Michelle and I have kept in touch since then, and I would suggest to you that casting her on the show, even in a small role, would have a profound impact on her practice as an artist, a very relevant effect on her ongoing inquiry into the nature of Agent Cooper’s life, and a potentially orphic result on the show itself. Let me make it plain that Michelle is no mere groupie, nor is she a knife-wielding stalker; she has spend countless hours intellectually absorbed in the issues of Twin Peaks and its main character, reflecting on some of David Lynch’s concerns with fiction and reality in her well-received performances. Bringing her onto the show would be like bringing two far-flung but related bodies into orbit–magical things could happen, and I believe they would.
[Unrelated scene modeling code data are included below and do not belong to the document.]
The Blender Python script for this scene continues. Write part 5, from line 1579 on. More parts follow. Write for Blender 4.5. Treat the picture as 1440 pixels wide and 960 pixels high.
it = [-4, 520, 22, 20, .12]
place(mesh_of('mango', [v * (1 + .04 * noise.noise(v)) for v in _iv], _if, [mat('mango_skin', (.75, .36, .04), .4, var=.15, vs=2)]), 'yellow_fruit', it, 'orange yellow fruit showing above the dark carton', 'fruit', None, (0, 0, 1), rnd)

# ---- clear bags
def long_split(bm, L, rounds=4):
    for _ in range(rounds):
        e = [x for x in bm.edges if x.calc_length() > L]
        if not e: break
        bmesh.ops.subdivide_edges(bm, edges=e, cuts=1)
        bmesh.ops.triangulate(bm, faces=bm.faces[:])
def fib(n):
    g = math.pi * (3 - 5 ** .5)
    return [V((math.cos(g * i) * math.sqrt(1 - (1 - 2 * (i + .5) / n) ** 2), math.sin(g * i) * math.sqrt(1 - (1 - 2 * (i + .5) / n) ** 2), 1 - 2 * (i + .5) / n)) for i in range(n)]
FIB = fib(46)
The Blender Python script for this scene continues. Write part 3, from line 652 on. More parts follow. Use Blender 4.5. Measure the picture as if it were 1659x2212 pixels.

Please feel free to contact me with any questions or concerns. On behalf of Michelle, I thank you for considering this proposal.

With all sincerity,
Bean Gilsdorf

artist, arts writer, palmist
Warsaw, Poland

[1] I bring to your attention the fact that our mutual acquaintance is named Cassandra, after the Greek Κασσάνδρα, bringer of prophesies–certainly a portentous beginning.
[2] In particular: Evident in images 2, 29, and 35, Cooper’s middle finger is significantly longer than his index or ring fingers, indicating an adherence to the law and self-governance by rules; the shape of his knuckles (images 21 and 23) show a keen, analytical mind that enjoys mulling over ideas, bouncing them around and testing their strength; images 20 and 15 show a slight disconnection of the pinkie from the rest of the hand, implying an energetic communicator; and images 2 and 8 (note the relative length of the thumb) suggest an abundance of willpower.